Gutai Art Association, one of the most outstanding avant-garde art groups founded during postwar Japan, was active in terms of establishing a space for intercultural and interdisciplinary exchanges, striving to raise the visibility and awareness of Japanese art into the international scene. Gutai artists stretched the limits of traditional art: from tableaux to three-dimensional, exhibiting indoor to outdoor and even extending towards the sky. The principle of GUTAI drove the artists to employ new media and techniques, and to further incorporate the connotation of different art forms to create an unprecedented representation.

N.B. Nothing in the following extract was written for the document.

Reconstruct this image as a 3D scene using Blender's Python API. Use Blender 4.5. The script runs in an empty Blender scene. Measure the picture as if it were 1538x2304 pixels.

As the co-founder of GUTAI, the publisher of Gutai Bulletin, and later as the leader of AU (Art Unidentified), Shozo Shimamoto was committed to establishing a network with international artists and had helped the group to correspond with renowned abstract expressionist, Jackson Pollock and the founder Mail art, Ray Johnson. The correspondence with Ray Johnson even started as early as 1962. The idea of Mail art was to break regional boundaries and reduce the distance between the artist and the audience – an idea that resonated with the belief of GUTAI.
By showcasing a joint exhibition of Shozo Shimamoto and 13 current AU members, we aim to highlight the legacy of Gutai spirit handed down from Shimamoto to the new generation. The exhibition will definitely open up a new dialogue between Japan and the rest of the world.